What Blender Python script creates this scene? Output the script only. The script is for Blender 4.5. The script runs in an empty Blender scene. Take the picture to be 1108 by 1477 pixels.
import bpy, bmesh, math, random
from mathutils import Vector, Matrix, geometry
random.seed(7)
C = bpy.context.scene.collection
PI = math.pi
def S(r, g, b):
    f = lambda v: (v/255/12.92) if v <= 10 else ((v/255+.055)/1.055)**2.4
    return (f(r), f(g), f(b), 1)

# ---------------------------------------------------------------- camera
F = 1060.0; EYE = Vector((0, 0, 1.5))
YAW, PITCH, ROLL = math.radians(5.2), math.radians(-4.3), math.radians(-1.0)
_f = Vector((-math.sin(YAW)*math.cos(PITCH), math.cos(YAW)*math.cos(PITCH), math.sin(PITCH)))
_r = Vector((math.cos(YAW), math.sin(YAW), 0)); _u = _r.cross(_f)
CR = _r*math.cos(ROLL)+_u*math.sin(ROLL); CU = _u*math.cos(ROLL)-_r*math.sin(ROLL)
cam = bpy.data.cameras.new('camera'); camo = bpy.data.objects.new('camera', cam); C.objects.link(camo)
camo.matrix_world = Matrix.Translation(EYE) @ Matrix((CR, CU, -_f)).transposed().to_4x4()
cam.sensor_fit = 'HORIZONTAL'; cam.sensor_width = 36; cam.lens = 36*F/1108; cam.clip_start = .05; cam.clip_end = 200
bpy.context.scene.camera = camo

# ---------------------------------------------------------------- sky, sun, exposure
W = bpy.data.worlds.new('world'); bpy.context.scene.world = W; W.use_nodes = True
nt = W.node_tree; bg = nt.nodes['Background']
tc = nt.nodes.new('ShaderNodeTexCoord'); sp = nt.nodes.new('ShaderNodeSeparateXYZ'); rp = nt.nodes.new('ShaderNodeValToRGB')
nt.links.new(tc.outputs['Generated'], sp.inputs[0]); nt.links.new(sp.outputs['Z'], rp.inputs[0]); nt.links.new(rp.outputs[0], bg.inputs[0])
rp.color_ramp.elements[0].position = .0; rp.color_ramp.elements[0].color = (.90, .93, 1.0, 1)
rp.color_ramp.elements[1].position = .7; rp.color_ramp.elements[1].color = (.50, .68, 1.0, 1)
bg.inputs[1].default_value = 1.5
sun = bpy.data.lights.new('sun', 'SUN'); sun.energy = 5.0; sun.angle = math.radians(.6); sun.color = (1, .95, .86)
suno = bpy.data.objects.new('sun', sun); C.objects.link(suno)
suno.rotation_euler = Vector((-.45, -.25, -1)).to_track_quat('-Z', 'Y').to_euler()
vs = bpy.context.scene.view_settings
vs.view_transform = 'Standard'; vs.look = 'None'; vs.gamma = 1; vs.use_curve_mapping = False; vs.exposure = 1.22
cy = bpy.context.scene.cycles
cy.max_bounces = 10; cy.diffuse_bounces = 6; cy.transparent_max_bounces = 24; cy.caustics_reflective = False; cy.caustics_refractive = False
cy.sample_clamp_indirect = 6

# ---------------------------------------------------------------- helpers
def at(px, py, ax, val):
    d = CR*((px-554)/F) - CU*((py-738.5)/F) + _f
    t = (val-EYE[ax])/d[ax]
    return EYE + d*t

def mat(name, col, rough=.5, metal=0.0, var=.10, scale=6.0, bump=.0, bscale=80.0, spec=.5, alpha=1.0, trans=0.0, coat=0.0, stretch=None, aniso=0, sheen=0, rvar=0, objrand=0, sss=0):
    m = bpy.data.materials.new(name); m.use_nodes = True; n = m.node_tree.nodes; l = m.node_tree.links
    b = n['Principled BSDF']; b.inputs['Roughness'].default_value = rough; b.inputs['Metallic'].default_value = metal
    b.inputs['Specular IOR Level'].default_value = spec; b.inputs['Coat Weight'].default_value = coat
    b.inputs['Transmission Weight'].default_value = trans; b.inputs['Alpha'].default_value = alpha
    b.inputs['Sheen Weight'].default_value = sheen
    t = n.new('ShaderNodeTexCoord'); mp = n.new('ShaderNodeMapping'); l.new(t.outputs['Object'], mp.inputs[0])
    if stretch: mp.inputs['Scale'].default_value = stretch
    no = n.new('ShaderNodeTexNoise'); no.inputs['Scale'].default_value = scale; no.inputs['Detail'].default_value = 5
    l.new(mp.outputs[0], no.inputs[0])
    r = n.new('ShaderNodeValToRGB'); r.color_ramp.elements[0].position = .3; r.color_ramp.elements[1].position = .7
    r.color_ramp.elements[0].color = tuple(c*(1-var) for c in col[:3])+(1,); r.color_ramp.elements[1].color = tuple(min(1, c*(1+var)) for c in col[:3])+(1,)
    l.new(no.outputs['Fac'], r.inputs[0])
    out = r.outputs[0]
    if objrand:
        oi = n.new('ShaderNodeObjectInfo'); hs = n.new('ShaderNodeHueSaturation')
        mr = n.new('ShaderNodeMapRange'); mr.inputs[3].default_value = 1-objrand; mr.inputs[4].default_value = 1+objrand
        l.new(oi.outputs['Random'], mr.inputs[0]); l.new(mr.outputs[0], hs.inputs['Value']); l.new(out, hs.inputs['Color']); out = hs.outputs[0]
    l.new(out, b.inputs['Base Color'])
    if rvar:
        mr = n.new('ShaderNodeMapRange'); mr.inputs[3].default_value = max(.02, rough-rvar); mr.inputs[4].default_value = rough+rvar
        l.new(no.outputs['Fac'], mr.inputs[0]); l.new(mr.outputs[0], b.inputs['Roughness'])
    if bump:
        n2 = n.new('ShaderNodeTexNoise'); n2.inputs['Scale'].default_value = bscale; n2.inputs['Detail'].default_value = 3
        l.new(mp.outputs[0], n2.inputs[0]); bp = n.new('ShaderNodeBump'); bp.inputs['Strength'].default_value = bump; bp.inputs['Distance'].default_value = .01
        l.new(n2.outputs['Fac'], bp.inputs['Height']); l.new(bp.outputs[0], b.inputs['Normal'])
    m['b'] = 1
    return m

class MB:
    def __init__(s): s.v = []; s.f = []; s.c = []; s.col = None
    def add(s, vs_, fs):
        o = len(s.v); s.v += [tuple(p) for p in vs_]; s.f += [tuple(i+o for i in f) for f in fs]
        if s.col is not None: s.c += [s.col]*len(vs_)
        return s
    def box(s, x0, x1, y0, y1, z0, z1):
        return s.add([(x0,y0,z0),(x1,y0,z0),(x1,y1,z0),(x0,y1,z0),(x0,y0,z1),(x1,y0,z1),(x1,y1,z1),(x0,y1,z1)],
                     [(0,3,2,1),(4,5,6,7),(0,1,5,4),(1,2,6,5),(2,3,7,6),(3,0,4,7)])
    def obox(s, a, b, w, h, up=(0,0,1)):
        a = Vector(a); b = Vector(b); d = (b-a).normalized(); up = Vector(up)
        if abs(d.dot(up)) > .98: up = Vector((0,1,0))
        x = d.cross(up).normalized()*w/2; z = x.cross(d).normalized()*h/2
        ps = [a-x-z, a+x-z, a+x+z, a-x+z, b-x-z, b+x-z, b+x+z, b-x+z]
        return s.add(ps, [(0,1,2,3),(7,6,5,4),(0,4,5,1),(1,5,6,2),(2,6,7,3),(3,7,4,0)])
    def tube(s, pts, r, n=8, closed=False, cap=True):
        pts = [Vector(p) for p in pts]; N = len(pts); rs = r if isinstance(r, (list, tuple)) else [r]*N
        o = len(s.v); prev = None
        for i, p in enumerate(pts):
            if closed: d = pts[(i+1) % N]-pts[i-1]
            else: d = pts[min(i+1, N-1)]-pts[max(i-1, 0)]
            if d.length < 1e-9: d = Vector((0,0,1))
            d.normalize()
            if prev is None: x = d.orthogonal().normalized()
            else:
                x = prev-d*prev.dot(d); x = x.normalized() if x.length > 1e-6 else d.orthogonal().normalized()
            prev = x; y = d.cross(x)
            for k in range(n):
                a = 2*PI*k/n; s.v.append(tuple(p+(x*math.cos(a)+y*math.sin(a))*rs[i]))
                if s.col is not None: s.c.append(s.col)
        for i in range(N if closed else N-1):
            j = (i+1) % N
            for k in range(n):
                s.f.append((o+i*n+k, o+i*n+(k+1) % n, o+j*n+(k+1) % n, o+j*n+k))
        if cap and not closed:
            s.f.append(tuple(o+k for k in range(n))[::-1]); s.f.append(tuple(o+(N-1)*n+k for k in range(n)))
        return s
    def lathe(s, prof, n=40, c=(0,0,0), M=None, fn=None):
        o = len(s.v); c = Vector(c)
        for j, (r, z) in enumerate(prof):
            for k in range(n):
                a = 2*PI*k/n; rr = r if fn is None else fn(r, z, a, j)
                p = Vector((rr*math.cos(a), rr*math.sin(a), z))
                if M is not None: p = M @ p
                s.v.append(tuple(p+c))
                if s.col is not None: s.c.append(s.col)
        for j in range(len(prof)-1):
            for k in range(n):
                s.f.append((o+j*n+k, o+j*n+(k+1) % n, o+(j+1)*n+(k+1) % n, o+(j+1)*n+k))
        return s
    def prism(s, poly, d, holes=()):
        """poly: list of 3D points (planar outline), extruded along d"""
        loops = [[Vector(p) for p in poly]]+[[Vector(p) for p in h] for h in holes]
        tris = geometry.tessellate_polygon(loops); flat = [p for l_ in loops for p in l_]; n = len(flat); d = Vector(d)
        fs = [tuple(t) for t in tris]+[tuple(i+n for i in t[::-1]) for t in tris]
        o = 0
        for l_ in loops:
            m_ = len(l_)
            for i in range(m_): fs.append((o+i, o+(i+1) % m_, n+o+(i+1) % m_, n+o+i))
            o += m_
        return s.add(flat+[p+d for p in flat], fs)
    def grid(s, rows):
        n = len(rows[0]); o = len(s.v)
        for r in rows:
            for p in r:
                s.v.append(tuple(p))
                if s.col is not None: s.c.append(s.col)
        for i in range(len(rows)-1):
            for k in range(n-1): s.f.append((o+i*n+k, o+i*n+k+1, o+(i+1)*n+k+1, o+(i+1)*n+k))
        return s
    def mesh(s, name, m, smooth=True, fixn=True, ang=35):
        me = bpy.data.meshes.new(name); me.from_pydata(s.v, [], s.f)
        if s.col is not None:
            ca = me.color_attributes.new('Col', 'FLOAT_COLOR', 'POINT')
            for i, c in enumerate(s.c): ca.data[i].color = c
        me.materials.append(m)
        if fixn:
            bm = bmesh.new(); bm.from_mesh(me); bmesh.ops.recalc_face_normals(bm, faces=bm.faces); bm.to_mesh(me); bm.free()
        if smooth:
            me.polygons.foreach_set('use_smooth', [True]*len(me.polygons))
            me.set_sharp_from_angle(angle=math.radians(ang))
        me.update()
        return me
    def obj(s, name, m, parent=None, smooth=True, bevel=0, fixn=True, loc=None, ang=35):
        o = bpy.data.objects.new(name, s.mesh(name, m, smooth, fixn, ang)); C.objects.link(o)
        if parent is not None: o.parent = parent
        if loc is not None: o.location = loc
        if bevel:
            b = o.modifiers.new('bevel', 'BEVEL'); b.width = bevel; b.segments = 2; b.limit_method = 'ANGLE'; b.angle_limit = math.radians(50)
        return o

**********

▶ What is required:
Quote exactly the lines running from the start of the listing above through the line where "bpy.context.scene.camera = camo" is found, and output no other lines.

▶ Expected answer:
What Blender Python script creates this scene? Output the script only. The script is for Blender 4.5. The script runs in an empty Blender scene. Take the picture to be 1108 by 1477 pixels.
import bpy, bmesh, math, random
from mathutils import Vector, Matrix, geometry
random.seed(7)
C = bpy.context.scene.collection
PI = math.pi
def S(r, g, b):
    f = lambda v: (v/255/12.92) if v <= 10 else ((v/255+.055)/1.055)**2.4
    return (f(r), f(g), f(b), 1)

# ---------------------------------------------------------------- camera
F = 1060.0; EYE = Vector((0, 0, 1.5))
YAW, PITCH, ROLL = math.radians(5.2), math.radians(-4.3), math.radians(-1.0)
_f = Vector((-math.sin(YAW)*math.cos(PITCH), math.cos(YAW)*math.cos(PITCH), math.sin(PITCH)))
_r = Vector((math.cos(YAW), math.sin(YAW), 0)); _u = _r.cross(_f)
CR = _r*math.cos(ROLL)+_u*math.sin(ROLL); CU = _u*math.cos(ROLL)-_r*math.sin(ROLL)
cam = bpy.data.cameras.new('camera'); camo = bpy.data.objects.new('camera', cam); C.objects.link(camo)
camo.matrix_world = Matrix.Translation(EYE) @ Matrix((CR, CU, -_f)).transposed().to_4x4()
cam.sensor_fit = 'HORIZONTAL'; cam.sensor_width = 36; cam.lens = 36*F/1108; cam.clip_start = .05; cam.clip_end = 200
bpy.context.scene.camera = camo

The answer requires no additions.